Jesus was the hometown boy returning to the synagogue in Nazareth, where he had been raised.  People who heard him marveled at his preaching, especially from one who had grown up among them in such humble surroundings.  This was not a rabbinic scholar from the big city of Jerusalem, but the son of a carpenter, who, they assumed, spent more time working with wood than with the sacred texts.  They were truly amazed.  But then Jesus challenged them to realize that God’s love was not just for faithful Jews, but that God’s good news for the poor extended to a foreign widow from Zarephath; his liberation of captives even extended to a soldier from Syria, who despite there being many people with leprosy in Israel, was healed of leprosy in the waters of the Jordan River.  These were things the people did not want to hear, because it challenged them to look beyond their own community to see God’s love touch others who did not even share their faith.  They were so insulted and infuriated that they not only drove him out of town but intended to throw their wayward town mate over the cliff.  Yet Jesus walked right away from them.   Later, of course, Jesus’ challenging preaching would upset people so much that they decided he must be crucified to silence him once for all and to intimidate any of his disciples who dared to teach what they considered such nonsense.  Like the prophet Jeremiah before him, Jesus risked his life to tell the truth, because people do not always want to hear the truth.
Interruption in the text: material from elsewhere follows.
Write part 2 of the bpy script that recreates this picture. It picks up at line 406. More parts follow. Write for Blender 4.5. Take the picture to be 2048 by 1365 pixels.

This challenges us to take risks for our faith, to dare to step out and proclaim the Gospel of love – real love, and not just what people want to hear – not just in the safety of our parishes where we are unlikely to be challenged very much, but out in our homes, our schools, our work places, and our communities.  If the love of Jesus is something we truly experience, we will be motivated by the Holy Spirit to share with others that they can find healing, liberation, and strength in Jesus.  Of course, we can invite them here to church to participate in the liturgies and programs that nurture our faith, but we must also go to them where they are.  How many of our own family members do not know Jesus as a real person, but think of him only as a holy person from the history books?  What can we do to change that and open the way for them to have a life-changing encounter with him?  How many of our school mates or work colleagues lead empty lives in the pursuit of more money, more pleasure, and more things; and what can we do to take to them – where they are – the message that the true love we experience in Jesus can be available to them?  How many think they are gods themselves, making ultimate decisions about when life begins and ends, or about what truth is, all the while feeling such burdens that they must anesthetize themselves with drugs, alcohol, pornography, or other addicitons?  These are the ones Jesus wants to liberate from captivity this day, but he depends on us, his disciples, to share the message of the real freedom that only comes with obedience to God’s will.

Most people will not hear that message here in the parish, because they do not come to the parish.  So just as Jesus was bold enough to remind his town mates of the importance or reaching out to others and sharing God’s love with them where they are, he challenges us to be prophets of his love as well.  We may be rejected, ridiculed, or persecuted, but in the end, the seeds of love we plant will bear fruit in their own time and in their own way.  The message is not always one people want to hear, but it must always be delivered with love, otherwise we are noisy gongs and clanging cymbals.  But if we raise our voices about the Truth, who is Love, we will bring the most beautiful harmony to the world, a harmony that praises God.